Once complete, PATRIZIA’s logistics portfolio will generate enough clean energy to power up to 37,000 households across Europe, playing a major role in the energy transition.

Hans Insing, PATRIZIA Associate Director - Asset Management

Shawn Lal, PATRIZIA Infrastructure Investment Director

Infrastructure investment

In October 2021, PATRIZIA Infrastructure opened the 25-megawatt (MW) Vopak Solar Park at Eemshaven in the Netherlands – a joint venture with Groningen Seaports - which will deliver enough electricity to power the equivalent of around 8,000 households in the country. Solar is a sector which the infrastructure business will continue to keep an eye on as PATRIZIA Infrastructure Investment Director, Shawn Lal, shares: “We’ve gone from small solar projects to utility-scale projects. Projects have to get bigger and bigger to get to the scale required and the electrification pathway requires significant investment.

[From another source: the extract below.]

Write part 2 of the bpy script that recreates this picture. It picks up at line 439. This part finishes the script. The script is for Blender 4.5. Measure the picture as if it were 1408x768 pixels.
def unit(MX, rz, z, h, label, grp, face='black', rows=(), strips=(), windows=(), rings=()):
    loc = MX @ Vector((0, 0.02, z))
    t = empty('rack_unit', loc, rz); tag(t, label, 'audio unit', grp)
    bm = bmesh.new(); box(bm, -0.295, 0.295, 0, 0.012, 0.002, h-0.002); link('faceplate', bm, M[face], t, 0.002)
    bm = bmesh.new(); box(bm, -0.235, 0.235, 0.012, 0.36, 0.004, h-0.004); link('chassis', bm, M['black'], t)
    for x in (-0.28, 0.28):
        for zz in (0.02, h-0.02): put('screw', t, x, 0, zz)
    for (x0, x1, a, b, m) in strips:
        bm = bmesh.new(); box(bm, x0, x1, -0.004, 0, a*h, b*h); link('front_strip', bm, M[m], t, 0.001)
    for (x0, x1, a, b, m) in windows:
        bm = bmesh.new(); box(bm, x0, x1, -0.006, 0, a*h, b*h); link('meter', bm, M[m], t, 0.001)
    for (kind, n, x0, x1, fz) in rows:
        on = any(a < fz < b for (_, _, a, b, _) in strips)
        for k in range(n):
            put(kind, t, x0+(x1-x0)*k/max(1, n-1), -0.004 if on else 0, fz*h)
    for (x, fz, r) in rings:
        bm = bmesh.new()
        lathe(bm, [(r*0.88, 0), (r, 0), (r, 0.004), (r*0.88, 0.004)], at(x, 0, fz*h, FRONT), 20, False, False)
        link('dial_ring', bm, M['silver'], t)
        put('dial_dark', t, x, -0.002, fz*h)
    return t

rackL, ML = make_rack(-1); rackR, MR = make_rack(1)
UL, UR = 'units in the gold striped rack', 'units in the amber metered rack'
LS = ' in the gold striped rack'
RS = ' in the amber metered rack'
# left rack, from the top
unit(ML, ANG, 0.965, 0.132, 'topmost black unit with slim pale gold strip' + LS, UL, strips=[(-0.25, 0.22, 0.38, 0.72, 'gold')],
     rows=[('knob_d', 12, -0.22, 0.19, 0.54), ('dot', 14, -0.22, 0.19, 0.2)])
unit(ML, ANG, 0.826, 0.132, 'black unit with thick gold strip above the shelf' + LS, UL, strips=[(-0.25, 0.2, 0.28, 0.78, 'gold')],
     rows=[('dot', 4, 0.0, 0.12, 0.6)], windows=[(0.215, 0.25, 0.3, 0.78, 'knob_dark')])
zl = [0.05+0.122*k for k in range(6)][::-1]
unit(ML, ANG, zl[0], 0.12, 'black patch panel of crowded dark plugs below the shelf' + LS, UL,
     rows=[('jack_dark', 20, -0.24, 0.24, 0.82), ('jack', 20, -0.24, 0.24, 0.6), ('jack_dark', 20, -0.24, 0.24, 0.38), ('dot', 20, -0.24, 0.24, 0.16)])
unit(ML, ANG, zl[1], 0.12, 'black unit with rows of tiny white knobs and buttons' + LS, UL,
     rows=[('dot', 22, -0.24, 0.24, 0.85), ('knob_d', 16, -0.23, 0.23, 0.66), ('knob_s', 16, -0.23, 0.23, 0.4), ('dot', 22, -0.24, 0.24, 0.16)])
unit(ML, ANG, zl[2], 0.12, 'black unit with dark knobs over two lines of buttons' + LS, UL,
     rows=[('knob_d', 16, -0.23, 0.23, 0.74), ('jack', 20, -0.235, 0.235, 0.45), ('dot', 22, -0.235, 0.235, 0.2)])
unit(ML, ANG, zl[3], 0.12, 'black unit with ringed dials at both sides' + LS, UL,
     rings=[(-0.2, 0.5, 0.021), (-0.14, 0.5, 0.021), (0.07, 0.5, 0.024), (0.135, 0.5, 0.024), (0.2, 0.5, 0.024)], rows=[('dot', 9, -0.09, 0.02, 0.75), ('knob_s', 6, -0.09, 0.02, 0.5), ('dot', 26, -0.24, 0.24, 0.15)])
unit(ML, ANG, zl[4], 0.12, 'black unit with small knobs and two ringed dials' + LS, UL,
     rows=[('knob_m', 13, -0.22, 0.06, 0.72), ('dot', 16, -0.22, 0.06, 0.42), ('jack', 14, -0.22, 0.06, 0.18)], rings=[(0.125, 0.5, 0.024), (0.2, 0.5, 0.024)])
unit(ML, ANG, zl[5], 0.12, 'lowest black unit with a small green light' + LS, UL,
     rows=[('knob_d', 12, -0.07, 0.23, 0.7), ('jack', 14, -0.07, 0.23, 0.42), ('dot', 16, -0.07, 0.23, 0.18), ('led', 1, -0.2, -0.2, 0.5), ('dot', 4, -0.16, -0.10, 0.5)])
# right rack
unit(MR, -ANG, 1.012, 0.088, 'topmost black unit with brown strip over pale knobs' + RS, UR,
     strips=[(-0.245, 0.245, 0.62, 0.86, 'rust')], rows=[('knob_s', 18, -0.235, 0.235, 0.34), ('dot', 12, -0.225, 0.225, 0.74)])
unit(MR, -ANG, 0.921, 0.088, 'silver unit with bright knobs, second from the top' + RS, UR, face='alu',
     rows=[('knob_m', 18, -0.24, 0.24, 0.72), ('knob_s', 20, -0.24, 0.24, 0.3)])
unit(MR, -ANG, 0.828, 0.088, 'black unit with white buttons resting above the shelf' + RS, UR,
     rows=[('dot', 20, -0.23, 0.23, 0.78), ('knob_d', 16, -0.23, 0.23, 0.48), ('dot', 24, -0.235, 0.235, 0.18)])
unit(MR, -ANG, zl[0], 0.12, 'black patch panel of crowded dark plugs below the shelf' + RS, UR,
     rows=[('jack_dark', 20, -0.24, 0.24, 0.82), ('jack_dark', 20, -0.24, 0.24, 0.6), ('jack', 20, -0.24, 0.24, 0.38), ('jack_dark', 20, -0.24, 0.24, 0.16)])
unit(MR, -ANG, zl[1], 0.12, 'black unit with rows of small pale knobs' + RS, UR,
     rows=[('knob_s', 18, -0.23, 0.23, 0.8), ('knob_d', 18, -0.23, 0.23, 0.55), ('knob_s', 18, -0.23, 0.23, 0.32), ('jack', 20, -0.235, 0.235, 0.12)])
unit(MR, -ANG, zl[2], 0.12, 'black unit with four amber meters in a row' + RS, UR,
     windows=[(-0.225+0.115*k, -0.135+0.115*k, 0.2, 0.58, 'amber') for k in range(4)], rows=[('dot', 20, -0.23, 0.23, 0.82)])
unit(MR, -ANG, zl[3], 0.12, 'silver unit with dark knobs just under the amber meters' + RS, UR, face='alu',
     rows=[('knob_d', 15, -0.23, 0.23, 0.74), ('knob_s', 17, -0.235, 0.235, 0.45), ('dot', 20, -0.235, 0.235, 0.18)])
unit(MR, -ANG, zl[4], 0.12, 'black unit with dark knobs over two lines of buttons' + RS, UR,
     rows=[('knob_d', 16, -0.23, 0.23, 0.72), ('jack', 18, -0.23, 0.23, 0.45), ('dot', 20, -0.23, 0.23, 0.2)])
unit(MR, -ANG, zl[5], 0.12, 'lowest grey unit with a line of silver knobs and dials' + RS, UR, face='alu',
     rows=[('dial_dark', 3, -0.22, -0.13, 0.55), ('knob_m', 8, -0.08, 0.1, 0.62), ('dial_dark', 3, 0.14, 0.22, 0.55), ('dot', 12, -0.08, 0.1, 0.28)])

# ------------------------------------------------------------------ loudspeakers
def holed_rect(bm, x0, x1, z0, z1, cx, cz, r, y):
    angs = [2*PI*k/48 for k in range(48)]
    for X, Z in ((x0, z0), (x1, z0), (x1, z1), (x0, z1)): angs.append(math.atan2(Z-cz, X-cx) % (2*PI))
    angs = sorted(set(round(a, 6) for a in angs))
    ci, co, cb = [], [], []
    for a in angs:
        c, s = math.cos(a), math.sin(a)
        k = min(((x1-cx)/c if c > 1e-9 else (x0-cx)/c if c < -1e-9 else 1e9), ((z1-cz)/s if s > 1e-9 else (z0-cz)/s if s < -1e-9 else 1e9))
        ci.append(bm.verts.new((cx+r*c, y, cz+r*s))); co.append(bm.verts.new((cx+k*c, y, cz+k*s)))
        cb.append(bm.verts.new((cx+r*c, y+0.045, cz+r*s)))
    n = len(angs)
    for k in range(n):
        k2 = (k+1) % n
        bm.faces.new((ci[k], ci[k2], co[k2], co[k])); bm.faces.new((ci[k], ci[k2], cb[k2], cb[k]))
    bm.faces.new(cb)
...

“We are observing really interesting innovation in solar panels as they are becoming more efficient. There is constant innovation; for example, reusing waste heat from solar panels. The solar sector is a deep established market which will continue to innovate over time and will incrementally get better over time so we’ll have improved yield and lower electricity loss.”

Investors see the light

The trend to solar unsurprisingly hasn’t escaped the attention of investors. Of the 120 investors surveyed in the PATRIZIA Client Survey 2023, released in July, more than 50% said they plan to increase their allocation to renewables and more than 45% plan to increase their allocation towards the energy transformation. When it comes to traditional energy, almost 40% expect to decrease their allocation to this bucket.

The forecast for the planet may be gloomy but, in renewable energy – and solar as the greatest harbinger of change - there may be the wherewithal to ensure the sunny days are here to stay.